# Information supplied:
----

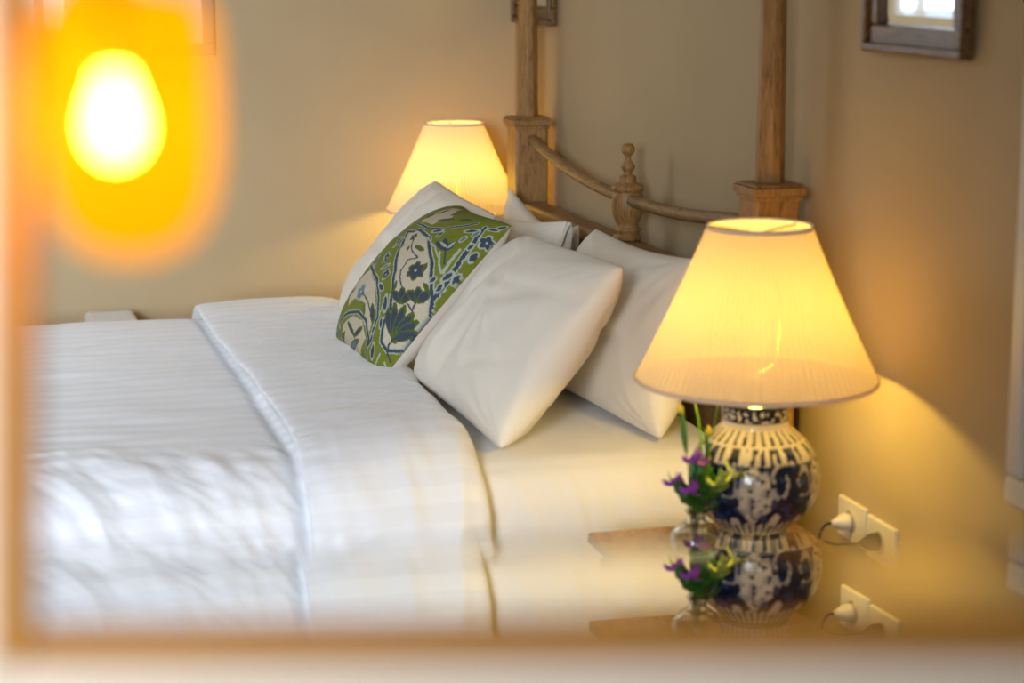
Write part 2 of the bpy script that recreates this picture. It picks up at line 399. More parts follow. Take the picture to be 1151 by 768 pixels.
# ------------------------------------------------------------------ pillows
def pillow_mesh(c, tf, tb, seed, N=56, pinch=.032, front_only=None, sag=0.0, wr=1.5, flange=0.0, colour=None, pw=.46, bend=0.0):
    """c = corners near-bottom, far-bottom, far-top, near-top (heights from Z0). Returns bmesh; which side by front_only."""
    c = [Vector((p[0], p[1], Z0 + p[2])) for p in c]
    cen = sum(c, Vector()) / 4
    du = ((c[1] - c[0]) + (c[2] - c[3])).normalized(); dv = ((c[3] - c[0]) + (c[2] - c[1])).normalized()
    n = du.cross(dv).normalized()
    if n.x > 0: n = -n
    bm = bmesh.new(); lay = bm.verts.layers.float_color.new('col') if colour else None
    def pos(u, v, side):
        cr = 1 - .022 * (u * v) ** 6
        uu = u * (1 - pinch * (1 - v * v)) * cr; vv = v * (1 - pinch * (1 - u * u)) * cr
        a, b = (uu + 1) / 2, (vv + 1) / 2
        p = c[0] * (1 - a) * (1 - b) + c[1] * a * (1 - b) + c[2] * a * b + c[3] * (1 - a) * b
        e = max(0.0, (1 - abs(u) ** 2.3) * (1 - abs(v) ** 2.3)) ** pw
        t = (tf if side else tb) * e
        w = 0
        if wr:
            for cu, cv in ((-1, -1), (1, -1), (1, 1), (-1, 1)):
                dx, dy = u - cu, v - cv; r = math.hypot(dx, dy); th = math.atan2(dy, dx)
                w += .007 * math.exp(-r * 1.3) * ridge(th * 3.2 + seed, r * .9, seed + cu * 2 + cv) * min(1, r * 3)
            w += .006 * nz(u * 1.3 + seed, v * 1.7, seed) + .0025 * nz(u * 5 + seed, v * 3, seed * 2)
            for q in range(9):                          # long soft creases
                h1, h2, h3 = nz(q * 3.7 + seed, 1.1, seed), nz(q * 5.3, seed, 2.2), nz(seed, q * 7.1, 3.3)
                th = h1 * 5 + .9; cc = h2 * 1.1
                d = (u - h3 * .8) * math.sin(th) - (v - cc) * math.cos(th) + .10 * math.sin(2.2 * u + 1.7 * v + q)
                l_ = (u - h3 * .8) * math.cos(th) + (v - cc) * math.sin(th)
                w += (.0045 if q % 2 else -.0055) * math.exp(-(d / (.05 + .03 * abs(h1))) ** 2) * math.exp(-(l_ / .55) ** 2)
            w *= wr * min(1, e * 2.2)
        p = p + n * (t + w) * (1 if side else -1)
        p = p - n * bend * (u * u * .5 + max(0, v) ** 2 * .6)
        p.z -= sag * (1 - u * u) * max(0, v) ** 2
        return p
    def par(i): 
        x = -1 + 2 * i / N
        return math.sin(x * PI / 2) * .55 + x * .45
    for side in (True, False):
        if front_only is not None and side != front_only: continue
        G = []
        for i in range(N + 1):
            row = []
            for j in range(N + 1):
                u, v = par(i), par(j)
                x = bm.verts.new(pos(u, v, side))
                if colour: x[lay] = (*colour((u + 1) / 2, (v + 1) / 2), 1)
                row.append(x)
            G.append(row)
        grid_faces(bm, G)
    if flange:                                         # open mouth of the pillowcase at the near end
        for s in (1, -1):
            G = []
            for k in range(5):
                row = []
                for j in range(N + 1):
                    v = par(j); p = pos(-1, v, True)
                    row.append(bm.verts.new(p - du * flange * k / 4 + n * s * .016 * (k / 4) ** .7 * (1 - v ** 4) + n * .004 * nz(v * 4, k * .3, seed)))
                G.append(row)
            grid_faces(bm, G)
    bmesh.ops.remove_doubles(bm, verts=bm.verts, dist=.0004)
    return bm
def pillow(label, c, tf, tb, seed, **k):
    o = obj('pillow', pillow_mesh(c, tf, tb, seed, **k), M['pillow'], None, True)
    return tag(o, label, 'pillow', 'white pillows against the headboard')
pillow('plump white pillow leaning in front on the near side, beside the embroidered cushion',
       [(-.560, .10, -.566), (-.600, .76, -.540), (-.304, .76, -.200), (-.283, .10, -.180)], .095, .112, 1.7)
pillow('white pillow standing against the headboard, partly behind the near lamp shade',
       [(-.200, .09, -.568), (-.260, .80, -.566), (-.118, .80, -.195), (-.125, .09, -.168)], .085, .105, 4.2, sag=.012)
pillow('white pillow leaning behind the green cushion, its tip against the far lamp shade',
       [(-.60, 1.02, -.535), (-.610, 1.66, -.527), (-.314, 1.66, -.162), (-.31, 1.02, -.185)], .075, .09, 8.6)
pillow('white pillow whose tip shows between the far lamp shade and far bedpost',
       [(-.13, 1.06, -.565), (-.13, 1.70, -.565), (-.098, 1.655, -.187), (-.075, 1.06, -.222)], .035, .035, 12.1, sag=.05)
pillow('white pillow with an open flanged end beside the headboard rail, middle of the bed',
       [(-.235, .99, -.56), (-.235, 1.56, -.56), (-.20, 1.58, -.25), (-.125, 1.00, -.202)], .06, .045, 15.3, flange=.035, sag=.01)

# ------------------------------------------------------------------ embroidered cushion
TF = .125
def arc_table(L, q=400):
    A = [0.0]; e = lambda t: max(0.0, 1 - abs(2 * t - 1) ** 2.3) ** .5
    for k in range(q): A.append(A[-1] + math.hypot(L / q, TF * .8 * (e((k + 1) / q) - e(k / q))))
    return A
AU, AV = arc_table(.455), arc_table(.50)
def arc(T, t): t = max(0, min(.99999, t)) * 400; k = int(t); return lerp(T[k], T[k + 1], t - k)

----

# Your objective:
All of the lines above should be retyped precisely, apart from the pictures.

# Output of the task:
Write part 2 of the bpy script that recreates this picture. It picks up at line 399. More parts follow. Take the picture to be 1151 by 768 pixels.
# ------------------------------------------------------------------ pillows
def pillow_mesh(c, tf, tb, seed, N=56, pinch=.032, front_only=None, sag=0.0, wr=1.5, flange=0.0, colour=None, pw=.46, bend=0.0):
    """c = corners near-bottom, far-bottom, far-top, near-top (heights from Z0). Returns bmesh; which side by front_only."""
    c = [Vector((p[0], p[1], Z0 + p[2])) for p in c]
    cen = sum(c, Vector()) / 4
    du = ((c[1] - c[0]) + (c[2] - c[3])).normalized(); dv = ((c[3] - c[0]) + (c[2] - c[1])).normalized()
    n = du.cross(dv).normalized()
    if n.x > 0: n = -n
    bm = bmesh.new(); lay = bm.verts.layers.float_color.new('col') if colour else None
    def pos(u, v, side):
        cr = 1 - .022 * (u * v) ** 6
        uu = u * (1 - pinch * (1 - v * v)) * cr; vv = v * (1 - pinch * (1 - u * u)) * cr
        a, b = (uu + 1) / 2, (vv + 1) / 2
        p = c[0] * (1 - a) * (1 - b) + c[1] * a * (1 - b) + c[2] * a * b + c[3] * (1 - a) * b
        e = max(0.0, (1 - abs(u) ** 2.3) * (1 - abs(v) ** 2.3)) ** pw
        t = (tf if side else tb) * e
        w = 0
        if wr:
            for cu, cv in ((-1, -1), (1, -1), (1, 1), (-1, 1)):
                dx, dy = u - cu, v - cv; r = math.hypot(dx, dy); th = math.atan2(dy, dx)
                w += .007 * math.exp(-r * 1.3) * ridge(th * 3.2 + seed, r * .9, seed + cu * 2 + cv) * min(1, r * 3)
            w += .006 * nz(u * 1.3 + seed, v * 1.7, seed) + .0025 * nz(u * 5 + seed, v * 3, seed * 2)
            for q in range(9):                          # long soft creases
                h1, h2, h3 = nz(q * 3.7 + seed, 1.1, seed), nz(q * 5.3, seed, 2.2), nz(seed, q * 7.1, 3.3)
                th = h1 * 5 + .9; cc = h2 * 1.1
                d = (u - h3 * .8) * math.sin(th) - (v - cc) * math.cos(th) + .10 * math.sin(2.2 * u + 1.7 * v + q)
                l_ = (u - h3 * .8) * math.cos(th) + (v - cc) * math.sin(th)
                w += (.0045 if q % 2 else -.0055) * math.exp(-(d / (.05 + .03 * abs(h1))) ** 2) * math.exp(-(l_ / .55) ** 2)
            w *= wr * min(1, e * 2.2)
        p = p + n * (t + w) * (1 if side else -1)
        p = p - n * bend * (u * u * .5 + max(0, v) ** 2 * .6)
        p.z -= sag * (1 - u * u) * max(0, v) ** 2
        return p
    def par(i): 
        x = -1 + 2 * i / N
        return math.sin(x * PI / 2) * .55 + x * .45
    for side in (True, False):
        if front_only is not None and side != front_only: continue
        G = []
        for i in range(N + 1):
            row = []
            for j in range(N + 1):
                u, v = par(i), par(j)
                x = bm.verts.new(pos(u, v, side))
                if colour: x[lay] = (*colour((u + 1) / 2, (v + 1) / 2), 1)
                row.append(x)
            G.append(row)
        grid_faces(bm, G)
    if flange:                                         # open mouth of the pillowcase at the near end
        for s in (1, -1):
            G = []
            for k in range(5):
                row = []
                for j in range(N + 1):
                    v = par(j); p = pos(-1, v, True)
                    row.append(bm.verts.new(p - du * flange * k / 4 + n * s * .016 * (k / 4) ** .7 * (1 - v ** 4) + n * .004 * nz(v * 4, k * .3, seed)))
                G.append(row)
            grid_faces(bm, G)
    bmesh.ops.remove_doubles(bm, verts=bm.verts, dist=.0004)
    return bm
def pillow(label, c, tf, tb, seed, **k):
    o = obj('pillow', pillow_mesh(c, tf, tb, seed, **k), M['pillow'], None, True)
    return tag(o, label, 'pillow', 'white pillows against the headboard')
pillow('plump white pillow leaning in front on the near side, beside the embroidered cushion',
       [(-.560, .10, -.566), (-.600, .76, -.540), (-.304, .76, -.200), (-.283, .10, -.180)], .095, .112, 1.7)
pillow('white pillow standing against the headboard, partly behind the near lamp shade',
       [(-.200, .09, -.568), (-.260, .80, -.566), (-.118, .80, -.195), (-.125, .09, -.168)], .085, .105, 4.2, sag=.012)
pillow('white pillow leaning behind the green cushion, its tip against the far lamp shade',
       [(-.60, 1.02, -.535), (-.610, 1.66, -.527), (-.314, 1.66, -.162), (-.31, 1.02, -.185)], .075, .09, 8.6)
pillow('white pillow whose tip shows between the far lamp shade and far bedpost',
       [(-.13, 1.06, -.565), (-.13, 1.70, -.565), (-.098, 1.655, -.187), (-.075, 1.06, -.222)], .035, .035, 12.1, sag=.05)
pillow('white pillow with an open flanged end beside the headboard rail, middle of the bed',
       [(-.235, .99, -.56), (-.235, 1.56, -.56), (-.20, 1.58, -.25), (-.125, 1.00, -.202)], .06, .045, 15.3, flange=.035, sag=.01)

# ------------------------------------------------------------------ embroidered cushion
TF = .125
def arc_table(L, q=400):
    A = [0.0]; e = lambda t: max(0.0, 1 - abs(2 * t - 1) ** 2.3) ** .5
    for k in range(q): A.append(A[-1] + math.hypot(L / q, TF * .8 * (e((k + 1) / q) - e(k / q))))
    return A
AU, AV = arc_table(.455), arc_table(.50)
def arc(T, t): t = max(0, min(.99999, t)) * 400; k = int(t); return lerp(T[k], T[k + 1], t - k)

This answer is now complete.